Originally Posted by iLikeMoose
Question from somebody bidding for the first time. Expecting OE for the first part of the month. I have heard conflicting theories on bidding strategies. Some say to bid for days off at the start of the month so that if an OE trip gets put on a day off, we get work removed from later in the month after OE. Some say to bid to work early in the month so that if we get assigned an OE trip that is less than the value of what was originally assigned, we get the higher value. A bit if the blind leading the blind, so I don’t even know if either of those things are true. Any recommendations?
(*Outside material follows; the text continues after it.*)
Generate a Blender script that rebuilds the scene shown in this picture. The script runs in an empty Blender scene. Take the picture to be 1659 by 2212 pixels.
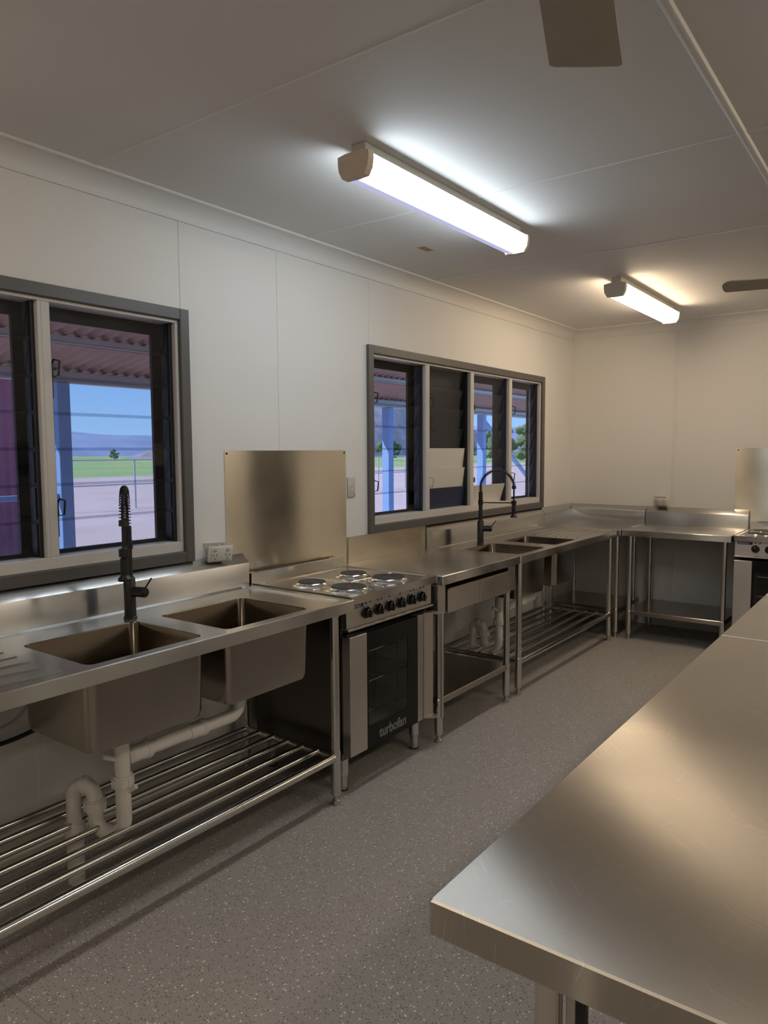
import bpy, bmesh, math, random
from mathutils import Vector, Matrix
R = math.radians
random.seed(7)
S = bpy.context.scene
COL = S.collection

# ------------------------------------------------------------------ camera, sky, sun, exposure
W_PX, F_PX = 1659.0, 1585.0
cam = bpy.data.cameras.new('camera')
cam.sensor_fit = 'HORIZONTAL'
cam.sensor_width = 36.0
cam.lens = F_PX / W_PX * 36.0
cam.clip_start, cam.clip_end = 0.05, 2000
co = bpy.data.objects.new('camera', cam)
COL.objects.link(co)
rt = Vector((0.80507826, 0.59314106, -0.00571664))
up = Vector((-0.04389862, 0.06918969, 0.99663719))
fw = Vector((-0.59154197, 0.80211999, -0.08174119))
m = Matrix.Identity(4)
for i in range(3):
    m[i][0], m[i][1], m[i][2] = rt[i], up[i], -fw[i]
m.translation = (2.673, 0.0, 1.539)
co.matrix_world = m
S.camera = co

S.view_settings.view_transform = 'Standard'
S.view_settings.look = 'None'
S.view_settings.gamma = 1.0
S.view_settings.use_curve_mapping = False
S.view_settings.exposure = 0.0
try:
    S.cycles.use_denoising = True
    S.cycles.max_bounces = 10
    S.cycles.diffuse_bounces = 5
    S.cycles.glossy_bounces = 6
    S.cycles.transparent_max_bounces = 24
    S.cycles.sample_clamp_indirect = 6.0
    S.cycles.caustics_reflective = False
    S.cycles.caustics_refractive = False
except Exception:
    pass

wd = bpy.data.worlds.new('sky')
S.world = wd
wd.use_nodes = True
nt = wd.node_tree
nt.nodes.clear()
wo = nt.nodes.new('ShaderNodeOutputWorld')
wb = nt.nodes.new('ShaderNodeBackground')
wr = nt.nodes.new('ShaderNodeValToRGB')
ws = nt.nodes.new('ShaderNodeSeparateXYZ')
wt = nt.nodes.new('ShaderNodeTexCoord')
nt.links.new(wt.outputs['Generated'], ws.inputs[0])
nt.links.new(ws.outputs['Z'], wr.inputs[0])
nt.links.new(wr.outputs[0], wb.inputs[0])
nt.links.new(wb.outputs[0], wo.inputs[0])
cr = wr.color_ramp
cr.elements[0].position = 0.0
cr.elements[0].color = (0.40, 0.66, 1.0, 1)
cr.elements[1].position = 1.0
cr.elements[1].color = (0.06, 0.20, 0.62, 1)
e = cr.elements.new(0.18)
e.color = (0.15, 0.42, 0.95, 1)
wb.inputs['Strength'].default_value = 1.9
try:
    wd.cycles.sampling_method = 'NONE'
except Exception:
    pass

sl = bpy.data.lights.new('sun', 'SUN')
sl.energy = 8.0
sl.angle = R(0.6)
sl.color = (1.0, 0.95, 0.88)
so = bpy.data.objects.new('sun', sl)
COL.objects.link(so)
so.rotation_euler = Vector((0.60, 0.75, -1.0)).to_track_quat('-Z', 'Y').to_euler()

LAMP_COOL = (0.80, 0.91, 1.0)
LAMP_WARM = (1.0, 0.77, 0.52)
L_SIDE, L_BOTTOM, L_DIM = 13.0, 36.0, 12.0
L_WARM = 19.0
L_FILL = 19.0

# ------------------------------------------------------------------ node helpers and materials
def new_mat(name):
    mt = bpy.data.materials.new(name)
    mt.use_nodes = True
    n = mt.node_tree.nodes
    return mt, n, mt.node_tree.links, n['Principled BSDF']

def plain(name, col, rough=0.5, metal=0.0, spec=0.5, noise=0.0, nscale=8.0, bump=0.0, bscale=60.0):
    mt, n, l, b = new_mat(name)
    b.inputs['Base Color'].default_value = (*col, 1)
    b.inputs['Roughness'].default_value = rough
    b.inputs['Metallic'].default_value = metal
    b.inputs['Specular IOR Level'].default_value = spec
    tc = n.new('ShaderNodeTexCoord')
    if noise:
        t = n.new('ShaderNodeTexNoise')
        t.inputs['Scale'].default_value = nscale
        t.inputs['Detail'].default_value = 4
        l.new(tc.outputs['Object'], t.inputs['Vector'])
        mx = n.new('ShaderNodeMix')
        mx.data_type = 'RGBA'
        mx.inputs['A'].default_value = (*[c * (1 - noise) for c in col], 1)
        mx.inputs['B'].default_value = (*[min(1, c * (1 + noise)) for c in col], 1)
        l.new(t.outputs['Fac'], mx.inputs['Factor'])
        l.new(mx.outputs['Result'], b.inputs['Base Color'])
    if bump:
        t2 = n.new('ShaderNodeTexNoise')
        t2.inputs['Scale'].default_value = bscale
        t2.inputs['Detail'].default_value = 3
        l.new(tc.outputs['Object'], t2.inputs['Vector'])
        bp = n.new('ShaderNodeBump')
        bp.inputs['Strength'].default_value = bump
        bp.inputs['Distance'].default_value = 0.002
        l.new(t2.outputs['Fac'], bp.inputs['Height'])
        l.new(bp.outputs['Normal'], b.inputs['Normal'])
    return mt

def steel(name, col=(0.54, 0.53, 0.51), rough=0.30, aniso=0.8, brush=(0, 1, 0), var=0.05, bump=0.0, smear=0.0, scratch=0.0):
    """Brushed stainless steel: the grain runs along the object's own axis 'brush'."""
    mt, n, l, b = new_mat(name)
    b.inputs['Metallic'].default_value = 1.0
    b.inputs['Anisotropic'].default_value = aniso
    tc = n.new('ShaderNodeTexCoord')
    mp = n.new('ShaderNodeMapping')
    sc = [420.0, 420.0, 420.0]
    for i in range(3):
        if abs(brush[i]) > 0.5:
            sc[i] = 5.0
    mp.inputs['Scale'].default_value = sc
    l.new(tc.outputs['Object'], mp.inputs['Vector'])
    g = n.new('ShaderNodeTexNoise')
    g.inputs['Scale'].default_value = 1.0
    g.inputs['Detail'].default_value = 2
    l.new(mp.outputs['Vector'], g.inputs['Vector'])
    big = n.new('ShaderNodeTexNoise')
    big.inputs['Scale'].default_value = 3.1
    big.inputs['Detail'].default_value = 2
    l.new(tc.outputs['Object'], big.inputs['Vector'])
    mx = n.new('ShaderNodeMix')
    mx.data_type = 'RGBA'
    mx.inputs['A'].default_value = (*[c * (1 - var) for c in col], 1)
    mx.inputs['B'].default_value = (*[c * (1 + var) for c in col], 1)
    l.new(big.outputs['Fac'], mx.inputs['Factor'])
    l.new(mx.outputs['Result'], b.inputs['Base Color'])
    rr = n.new('ShaderNodeMapRange')
    rr.inputs['From Min'].default_value = 0.3
    rr.inputs['From Max'].default_value = 0.7
    rr.inputs['To Min'].default_value = rough * (0.88 - smear)
    rr.inputs['To Max'].default_value = rough * (1.12 + smear)
    l.new(big.outputs['Fac'], rr.inputs['Value'])
    l.new(rr.outputs['Result'], b.inputs['Roughness'])
    if aniso:
        geo = n.new('ShaderNodeNewGeometry')
        vt = n.new('ShaderNodeVectorTransform')
        vt.vector_type = 'VECTOR'
        vt.convert_from, vt.convert_to = 'OBJECT', 'WORLD'
        vt.inputs[0].default_value = (brush[0] + 0.011, brush[1] + 0.007, brush[2] + 0.013)
        cx = n.new('ShaderNodeVectorMath')
        cx.operation = 'CROSS_PRODUCT'
        l.new(geo.outputs['Normal'], cx.inputs[0])
        l.new(vt.outputs[0], cx.inputs[1])
        nz = n.new('ShaderNodeVectorMath')
        nz.operation = 'NORMALIZE'
        l.new(cx.outputs[0], nz.inputs[0])
        l.new(nz.outputs[0], b.inputs['Tangent'])
    # fine grain varies the gloss a little
    gr = n.new('ShaderNodeMath')
    gr.operation = 'MULTIPLY_ADD'
    gr.inputs[1].default_value = bump
    l.new(g.outputs['Fac'], gr.inputs[0])
    l.new(rr.outputs['Result'], gr.inputs[2])
    l.new(gr.outputs[0], b.inputs['Roughness'])
    if scratch:
        # fine curved wiping scratches that catch the light
        w = n.new('ShaderNodeTexNoise')
        w.inputs['Scale'].default_value = 1.6
        l.new(tc.outputs['Object'], w.inputs['Vector'])
        fac = None
        for rot, sc_, th_ in ((38, (9.0, 330.0, 10.0), 0.70), (-50, (13.0, 420.0, 10.0), 0.715), (8, (7.0, 300.0, 10.0), 0.72)):
            ad = n.new('ShaderNodeVectorMath')
            ad.operation = 'MULTIPLY_ADD'
            ad.inputs[1].default_value = (0.30, 0.30, 0.0)
            l.new(w.outputs['Color'], ad.inputs[0])
            l.new(tc.outputs['Object'], ad.inputs[2])
            m1 = n.new('ShaderNodeMapping')
            m1.inputs['Rotation'].default_value = (0, 0, R(rot))
            l.new(ad.outputs[0], m1.inputs['Vector'])
            m2 = n.new('ShaderNodeMapping')
            m2.inputs['Scale'].default_value = sc_
            l.new(m1.outputs[0], m2.inputs['Vector'])
            s2 = n.new('ShaderNodeTexNoise')
            s2.inputs['Scale'].default_value = 1.0
            s2.inputs['Detail'].default_value = 1
            l.new(m2.outputs['Vector'], s2.inputs['Vector'])
            th = n.new('ShaderNodeMapRange')
            th.inputs['From Min'].default_value = th_
            th.inputs['From Max'].default_value = th_ + 0.05
            l.new(s2.outputs['Fac'], th.inputs['Value'])
            if fac is None:
                fac = th.outputs['Result']
            else:
                mxx = n.new('ShaderNodeMath')
                mxx.operation = 'MAXIMUM'
                l.new(fac, mxx.inputs[0])
                l.new(th.outputs['Result'], mxx.inputs[1])
                fac = mxx.outputs[0]
        ms = n.new('ShaderNodeMath')
        ms.operation = 'MULTIPLY'
        ms.inputs[1].default_value = scratch
        l.new(fac, ms.inputs[0])
        m3 = n.new('ShaderNodeMix')
        m3.data_type = 'RGBA'
        l.new(ms.outputs[0], m3.inputs['Factor'])
        l.new(mx.outputs['Result'], m3.inputs['A'])
        m3.inputs['B'].default_value = (0.86, 0.84, 0.80, 1)
        l.new(m3.outputs['Result'], b.inputs['Base Color'])
    return mt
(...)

Of course I’ll obviously be very junior so it may not make much of a difference either way.
I don't think it will matter much if coverage rules your bid (i.e. weekends are forced reserve and your schedule spreads throughout the month no matter how you bid). That said, I would be in the camp of bidding reserve early in the month, simply because if there are any delays in your IOE it will become an advantage (i.e. you don't fly beginning of the month on those reserve days because you are NQ, IOE would land in your late-month XX days and you might bank PB days.) If you bid reserve late in the month, and IOE starts late in the month, your early-month days off (both from your bid and no IOE scheduled) would grant no advantage.

Be careful of advice from even the most experienced folks, because newhire bidding for IOE is different than "normal" training bid schedules. The "shadow period" does not work the same way for newhires as it does for everyone else since training pay (aka Entry-level pilot pay) is in place until completion of IOE.